Do any lines in the data below contain "scene"? If so, copy every one of them.
------------------------------------------------------------
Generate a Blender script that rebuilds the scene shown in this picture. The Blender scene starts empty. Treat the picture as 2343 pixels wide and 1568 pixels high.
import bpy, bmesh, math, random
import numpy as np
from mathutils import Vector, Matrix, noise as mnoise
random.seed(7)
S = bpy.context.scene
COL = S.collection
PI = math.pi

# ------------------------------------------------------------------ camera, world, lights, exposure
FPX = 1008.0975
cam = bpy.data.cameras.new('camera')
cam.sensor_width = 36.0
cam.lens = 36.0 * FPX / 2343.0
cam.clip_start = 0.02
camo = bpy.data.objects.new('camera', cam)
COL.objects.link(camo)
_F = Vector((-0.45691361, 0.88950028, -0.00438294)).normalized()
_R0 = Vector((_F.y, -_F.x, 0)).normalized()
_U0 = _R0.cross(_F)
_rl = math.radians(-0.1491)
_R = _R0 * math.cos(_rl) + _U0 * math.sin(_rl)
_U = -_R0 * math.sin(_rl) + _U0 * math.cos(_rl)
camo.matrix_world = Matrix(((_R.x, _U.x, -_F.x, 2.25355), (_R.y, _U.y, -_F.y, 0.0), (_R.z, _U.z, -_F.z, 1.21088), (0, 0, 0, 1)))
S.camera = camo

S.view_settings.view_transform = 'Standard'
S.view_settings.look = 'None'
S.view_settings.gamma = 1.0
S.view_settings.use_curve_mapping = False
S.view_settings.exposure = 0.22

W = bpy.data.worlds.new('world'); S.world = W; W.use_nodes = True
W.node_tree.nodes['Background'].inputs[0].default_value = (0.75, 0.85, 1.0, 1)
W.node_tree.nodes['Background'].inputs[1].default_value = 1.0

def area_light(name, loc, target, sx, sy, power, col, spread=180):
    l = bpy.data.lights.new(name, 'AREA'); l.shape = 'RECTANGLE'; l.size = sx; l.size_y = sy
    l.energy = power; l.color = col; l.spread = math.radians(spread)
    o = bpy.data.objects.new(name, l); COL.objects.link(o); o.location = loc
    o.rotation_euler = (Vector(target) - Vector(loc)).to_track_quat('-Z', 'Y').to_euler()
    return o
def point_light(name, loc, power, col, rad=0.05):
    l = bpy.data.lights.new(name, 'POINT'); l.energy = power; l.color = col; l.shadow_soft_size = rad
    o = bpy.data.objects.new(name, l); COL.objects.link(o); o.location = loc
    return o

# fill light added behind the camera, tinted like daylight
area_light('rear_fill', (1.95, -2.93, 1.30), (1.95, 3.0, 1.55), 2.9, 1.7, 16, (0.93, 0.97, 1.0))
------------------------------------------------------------
ANSWER IN FULL:
Generate a Blender script that rebuilds the scene shown in this picture. The Blender scene starts empty. Treat the picture as 2343 pixels wide and 1568 pixels high.
S = bpy.context.scene